It is always pleasant, indeed fulfilling, to do work outside. The combination of cold, snow, and wind (and other factors) has meant that I have done very little outside since November.

So getting out there and beginning a much delayed job of pruning the apple trees? Wonderful. I also got the yew pruned. More importantly, I managed to corral the multiflora rose.  Or, A multiflora rose. This particular one had taken over an area next to one of the small cottages. An area where I would like to plant an apple tree. I finally, simply, cut it down. (of course, it is still sitting there on the snow drift) Multiflora rose can easily get to twenty feet in length/height and several inches in diameter; the thorns can go through leather gloves, canvas jackets, and denim. It is a very common plant in New England; technically an invasive, it was originally planted by state highway departments and agricultural agencies to create impenetrable hedgerows and for erosion control on highways. Birds love it, both for the impenetrable tangle it creates and the berries it bears. It can take over an untended meadow within a decade, creating an area devoid of any other plant or animal life.
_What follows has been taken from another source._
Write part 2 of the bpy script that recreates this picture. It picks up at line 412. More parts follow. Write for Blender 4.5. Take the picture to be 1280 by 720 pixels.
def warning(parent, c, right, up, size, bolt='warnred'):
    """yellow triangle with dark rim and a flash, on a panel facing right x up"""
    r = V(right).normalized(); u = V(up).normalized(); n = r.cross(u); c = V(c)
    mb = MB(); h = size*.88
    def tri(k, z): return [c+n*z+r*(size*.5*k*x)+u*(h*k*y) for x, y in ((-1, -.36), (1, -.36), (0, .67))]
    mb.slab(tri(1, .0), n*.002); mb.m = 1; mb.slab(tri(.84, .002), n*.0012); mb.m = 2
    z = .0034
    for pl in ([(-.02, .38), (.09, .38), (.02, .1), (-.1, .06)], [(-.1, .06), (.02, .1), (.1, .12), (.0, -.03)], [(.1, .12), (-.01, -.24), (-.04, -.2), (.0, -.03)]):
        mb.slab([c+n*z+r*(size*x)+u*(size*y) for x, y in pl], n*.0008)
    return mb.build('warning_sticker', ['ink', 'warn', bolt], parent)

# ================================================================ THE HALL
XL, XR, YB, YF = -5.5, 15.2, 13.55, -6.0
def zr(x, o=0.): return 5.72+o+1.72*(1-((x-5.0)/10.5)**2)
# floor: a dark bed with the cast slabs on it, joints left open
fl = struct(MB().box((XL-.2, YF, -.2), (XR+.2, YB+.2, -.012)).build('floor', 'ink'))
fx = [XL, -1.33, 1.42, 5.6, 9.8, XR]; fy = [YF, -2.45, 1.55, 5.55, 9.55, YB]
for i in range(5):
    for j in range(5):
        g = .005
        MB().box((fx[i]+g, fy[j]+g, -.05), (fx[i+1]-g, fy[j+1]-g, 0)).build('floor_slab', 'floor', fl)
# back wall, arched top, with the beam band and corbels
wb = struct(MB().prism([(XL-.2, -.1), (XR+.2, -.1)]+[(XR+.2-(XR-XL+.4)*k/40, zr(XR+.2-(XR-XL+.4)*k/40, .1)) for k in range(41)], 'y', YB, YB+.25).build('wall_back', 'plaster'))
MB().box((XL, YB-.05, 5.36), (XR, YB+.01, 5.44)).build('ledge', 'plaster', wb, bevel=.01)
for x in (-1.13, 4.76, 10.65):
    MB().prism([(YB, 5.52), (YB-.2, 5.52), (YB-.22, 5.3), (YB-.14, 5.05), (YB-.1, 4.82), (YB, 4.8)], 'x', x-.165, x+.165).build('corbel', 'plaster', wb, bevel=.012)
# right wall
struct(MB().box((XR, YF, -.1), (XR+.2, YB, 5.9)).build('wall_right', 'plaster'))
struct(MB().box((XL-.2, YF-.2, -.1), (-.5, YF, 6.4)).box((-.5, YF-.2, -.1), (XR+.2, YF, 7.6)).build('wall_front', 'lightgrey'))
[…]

It has its uses, the flowers (while small) are moderately fragrant and are held in lovely clumps. The berries are small, but elegant, the birds love it. Few other plants will make as good a natural fence. You can Not walk through mature Multiflora rose. You probably can’t drive through it, without a tank.

Be that as it may. I want an apple tree there. Thankfully, it came off the building without damaging it. Still a far ways to go, but then, the apple tree isn’t here yet and the snow is still two feet deep there!